## DESCRIPTION OF THE TASK
Repeat the material in full. Keep every line exactly as it is.

## RECORDS PROVIDED
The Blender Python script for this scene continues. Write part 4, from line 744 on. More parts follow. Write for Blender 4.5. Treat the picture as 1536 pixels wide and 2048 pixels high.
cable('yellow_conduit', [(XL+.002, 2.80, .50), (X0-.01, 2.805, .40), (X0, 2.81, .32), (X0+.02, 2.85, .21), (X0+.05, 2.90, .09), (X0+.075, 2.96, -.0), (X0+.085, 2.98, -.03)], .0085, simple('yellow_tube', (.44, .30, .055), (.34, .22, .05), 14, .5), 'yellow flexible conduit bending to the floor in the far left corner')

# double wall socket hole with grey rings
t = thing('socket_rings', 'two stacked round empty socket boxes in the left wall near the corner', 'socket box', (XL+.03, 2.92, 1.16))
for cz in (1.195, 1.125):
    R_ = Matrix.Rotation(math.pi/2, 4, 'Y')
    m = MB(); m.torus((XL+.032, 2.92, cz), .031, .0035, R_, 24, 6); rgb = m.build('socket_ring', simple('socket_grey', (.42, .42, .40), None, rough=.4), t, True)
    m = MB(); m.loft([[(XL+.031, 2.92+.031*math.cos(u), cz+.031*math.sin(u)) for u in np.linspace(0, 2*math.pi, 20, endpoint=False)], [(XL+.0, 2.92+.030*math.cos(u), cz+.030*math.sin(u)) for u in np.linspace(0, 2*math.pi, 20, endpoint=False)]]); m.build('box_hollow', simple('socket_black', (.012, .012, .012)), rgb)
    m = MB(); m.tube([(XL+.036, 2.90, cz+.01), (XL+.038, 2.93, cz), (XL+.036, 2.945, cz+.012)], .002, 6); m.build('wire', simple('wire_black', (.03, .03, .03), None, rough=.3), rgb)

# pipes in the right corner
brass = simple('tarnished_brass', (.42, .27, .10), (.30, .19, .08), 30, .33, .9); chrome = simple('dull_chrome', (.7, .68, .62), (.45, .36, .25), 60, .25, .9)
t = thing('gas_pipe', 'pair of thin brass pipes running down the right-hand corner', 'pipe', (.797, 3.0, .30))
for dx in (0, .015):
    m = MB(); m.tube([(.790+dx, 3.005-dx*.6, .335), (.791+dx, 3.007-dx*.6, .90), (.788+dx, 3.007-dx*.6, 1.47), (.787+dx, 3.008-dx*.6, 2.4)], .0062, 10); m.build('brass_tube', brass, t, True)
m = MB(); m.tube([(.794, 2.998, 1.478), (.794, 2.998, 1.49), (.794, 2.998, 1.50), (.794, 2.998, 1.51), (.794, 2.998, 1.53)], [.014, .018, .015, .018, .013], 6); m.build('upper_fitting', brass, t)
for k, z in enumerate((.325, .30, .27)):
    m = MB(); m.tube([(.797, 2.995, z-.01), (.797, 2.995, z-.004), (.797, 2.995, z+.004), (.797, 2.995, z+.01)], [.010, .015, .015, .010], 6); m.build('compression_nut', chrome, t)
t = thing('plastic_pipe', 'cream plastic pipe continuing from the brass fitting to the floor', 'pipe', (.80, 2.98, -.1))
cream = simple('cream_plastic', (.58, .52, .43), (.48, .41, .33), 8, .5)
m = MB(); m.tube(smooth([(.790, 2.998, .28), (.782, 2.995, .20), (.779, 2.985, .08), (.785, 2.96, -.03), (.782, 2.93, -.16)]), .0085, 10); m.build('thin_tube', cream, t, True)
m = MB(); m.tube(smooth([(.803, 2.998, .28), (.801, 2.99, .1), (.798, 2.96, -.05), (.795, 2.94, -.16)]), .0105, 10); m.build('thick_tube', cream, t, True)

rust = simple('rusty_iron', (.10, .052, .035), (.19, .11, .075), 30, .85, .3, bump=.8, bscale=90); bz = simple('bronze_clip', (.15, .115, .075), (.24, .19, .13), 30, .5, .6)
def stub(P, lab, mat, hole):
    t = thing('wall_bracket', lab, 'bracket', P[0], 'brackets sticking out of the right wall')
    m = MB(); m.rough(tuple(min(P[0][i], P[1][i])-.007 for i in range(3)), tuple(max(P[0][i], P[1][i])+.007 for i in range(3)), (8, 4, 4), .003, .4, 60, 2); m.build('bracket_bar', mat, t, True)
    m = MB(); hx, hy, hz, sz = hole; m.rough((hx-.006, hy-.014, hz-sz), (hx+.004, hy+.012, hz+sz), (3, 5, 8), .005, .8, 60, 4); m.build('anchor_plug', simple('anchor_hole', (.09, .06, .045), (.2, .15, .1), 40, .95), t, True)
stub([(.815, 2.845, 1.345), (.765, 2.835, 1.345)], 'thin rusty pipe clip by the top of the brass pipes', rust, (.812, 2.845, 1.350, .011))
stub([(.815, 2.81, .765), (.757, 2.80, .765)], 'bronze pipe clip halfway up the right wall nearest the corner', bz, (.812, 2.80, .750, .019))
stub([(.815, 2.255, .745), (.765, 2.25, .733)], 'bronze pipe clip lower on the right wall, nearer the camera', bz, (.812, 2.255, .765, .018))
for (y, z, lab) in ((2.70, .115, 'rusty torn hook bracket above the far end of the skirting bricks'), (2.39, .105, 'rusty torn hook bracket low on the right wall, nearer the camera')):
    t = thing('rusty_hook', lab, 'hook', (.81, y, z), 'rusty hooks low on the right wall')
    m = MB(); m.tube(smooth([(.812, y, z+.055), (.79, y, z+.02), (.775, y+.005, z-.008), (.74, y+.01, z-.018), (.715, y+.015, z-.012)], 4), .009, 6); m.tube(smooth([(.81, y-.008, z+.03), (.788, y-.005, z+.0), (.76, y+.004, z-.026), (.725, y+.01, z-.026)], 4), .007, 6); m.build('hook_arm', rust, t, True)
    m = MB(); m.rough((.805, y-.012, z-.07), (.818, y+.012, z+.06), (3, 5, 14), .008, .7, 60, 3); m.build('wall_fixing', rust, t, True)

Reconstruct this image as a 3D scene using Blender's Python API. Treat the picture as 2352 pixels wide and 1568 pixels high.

## COMPLETE RESPONSE
The Blender Python script for this scene continues. Write part 4, from line 744 on. More parts follow. Write for Blender 4.5. Treat the picture as 1536 pixels wide and 2048 pixels high.
cable('yellow_conduit', [(XL+.002, 2.80, .50), (X0-.01, 2.805, .40), (X0, 2.81, .32), (X0+.02, 2.85, .21), (X0+.05, 2.90, .09), (X0+.075, 2.96, -.0), (X0+.085, 2.98, -.03)], .0085, simple('yellow_tube', (.44, .30, .055), (.34, .22, .05), 14, .5), 'yellow flexible conduit bending to the floor in the far left corner')

# double wall socket hole with grey rings
t = thing('socket_rings', 'two stacked round empty socket boxes in the left wall near the corner', 'socket box', (XL+.03, 2.92, 1.16))
for cz in (1.195, 1.125):
    R_ = Matrix.Rotation(math.pi/2, 4, 'Y')
    m = MB(); m.torus((XL+.032, 2.92, cz), .031, .0035, R_, 24, 6); rgb = m.build('socket_ring', simple('socket_grey', (.42, .42, .40), None, rough=.4), t, True)
    m = MB(); m.loft([[(XL+.031, 2.92+.031*math.cos(u), cz+.031*math.sin(u)) for u in np.linspace(0, 2*math.pi, 20, endpoint=False)], [(XL+.0, 2.92+.030*math.cos(u), cz+.030*math.sin(u)) for u in np.linspace(0, 2*math.pi, 20, endpoint=False)]]); m.build('box_hollow', simple('socket_black', (.012, .012, .012)), rgb)
    m = MB(); m.tube([(XL+.036, 2.90, cz+.01), (XL+.038, 2.93, cz), (XL+.036, 2.945, cz+.012)], .002, 6); m.build('wire', simple('wire_black', (.03, .03, .03), None, rough=.3), rgb)

# pipes in the right corner
brass = simple('tarnished_brass', (.42, .27, .10), (.30, .19, .08), 30, .33, .9); chrome = simple('dull_chrome', (.7, .68, .62), (.45, .36, .25), 60, .25, .9)
t = thing('gas_pipe', 'pair of thin brass pipes running down the right-hand corner', 'pipe', (.797, 3.0, .30))
for dx in (0, .015):
    m = MB(); m.tube([(.790+dx, 3.005-dx*.6, .335), (.791+dx, 3.007-dx*.6, .90), (.788+dx, 3.007-dx*.6, 1.47), (.787+dx, 3.008-dx*.6, 2.4)], .0062, 10); m.build('brass_tube', brass, t, True)
m = MB(); m.tube([(.794, 2.998, 1.478), (.794, 2.998, 1.49), (.794, 2.998, 1.50), (.794, 2.998, 1.51), (.794, 2.998, 1.53)], [.014, .018, .015, .018, .013], 6); m.build('upper_fitting', brass, t)
for k, z in enumerate((.325, .30, .27)):
    m = MB(); m.tube([(.797, 2.995, z-.01), (.797, 2.995, z-.004), (.797, 2.995, z+.004), (.797, 2.995, z+.01)], [.010, .015, .015, .010], 6); m.build('compression_nut', chrome, t)
t = thing('plastic_pipe', 'cream plastic pipe continuing from the brass fitting to the floor', 'pipe', (.80, 2.98, -.1))
cream = simple('cream_plastic', (.58, .52, .43), (.48, .41, .33), 8, .5)
m = MB(); m.tube(smooth([(.790, 2.998, .28), (.782, 2.995, .20), (.779, 2.985, .08), (.785, 2.96, -.03), (.782, 2.93, -.16)]), .0085, 10); m.build('thin_tube', cream, t, True)
m = MB(); m.tube(smooth([(.803, 2.998, .28), (.801, 2.99, .1), (.798, 2.96, -.05), (.795, 2.94, -.16)]), .0105, 10); m.build('thick_tube', cream, t, True)

rust = simple('rusty_iron', (.10, .052, .035), (.19, .11, .075), 30, .85, .3, bump=.8, bscale=90); bz = simple('bronze_clip', (.15, .115, .075), (.24, .19, .13), 30, .5, .6)
def stub(P, lab, mat, hole):
    t = thing('wall_bracket', lab, 'bracket', P[0], 'brackets sticking out of the right wall')
    m = MB(); m.rough(tuple(min(P[0][i], P[1][i])-.007 for i in range(3)), tuple(max(P[0][i], P[1][i])+.007 for i in range(3)), (8, 4, 4), .003, .4, 60, 2); m.build('bracket_bar', mat, t, True)
    m = MB(); hx, hy, hz, sz = hole; m.rough((hx-.006, hy-.014, hz-sz), (hx+.004, hy+.012, hz+sz), (3, 5, 8), .005, .8, 60, 4); m.build('anchor_plug', simple('anchor_hole', (.09, .06, .045), (.2, .15, .1), 40, .95), t, True)
stub([(.815, 2.845, 1.345), (.765, 2.835, 1.345)], 'thin rusty pipe clip by the top of the brass pipes', rust, (.812, 2.845, 1.350, .011))
stub([(.815, 2.81, .765), (.757, 2.80, .765)], 'bronze pipe clip halfway up the right wall nearest the corner', bz, (.812, 2.80, .750, .019))
stub([(.815, 2.255, .745), (.765, 2.25, .733)], 'bronze pipe clip lower on the right wall, nearer the camera', bz, (.812, 2.255, .765, .018))
for (y, z, lab) in ((2.70, .115, 'rusty torn hook bracket above the far end of the skirting bricks'), (2.39, .105, 'rusty torn hook bracket low on the right wall, nearer the camera')):
    t = thing('rusty_hook', lab, 'hook', (.81, y, z), 'rusty hooks low on the right wall')
    m = MB(); m.tube(smooth([(.812, y, z+.055), (.79, y, z+.02), (.775, y+.005, z-.008), (.74, y+.01, z-.018), (.715, y+.015, z-.012)], 4), .009, 6); m.tube(smooth([(.81, y-.008, z+.03), (.788, y-.005, z+.0), (.76, y+.004, z-.026), (.725, y+.01, z-.026)], 4), .007, 6); m.build('hook_arm', rust, t, True)
    m = MB(); m.rough((.805, y-.012, z-.07), (.818, y+.012, z+.06), (3, 5, 14), .008, .7, 60, 3); m.build('wall_fixing', rust, t, True)

Reconstruct this image as a 3D scene using Blender's Python API. Treat the picture as 2352 pixels wide and 1568 pixels high.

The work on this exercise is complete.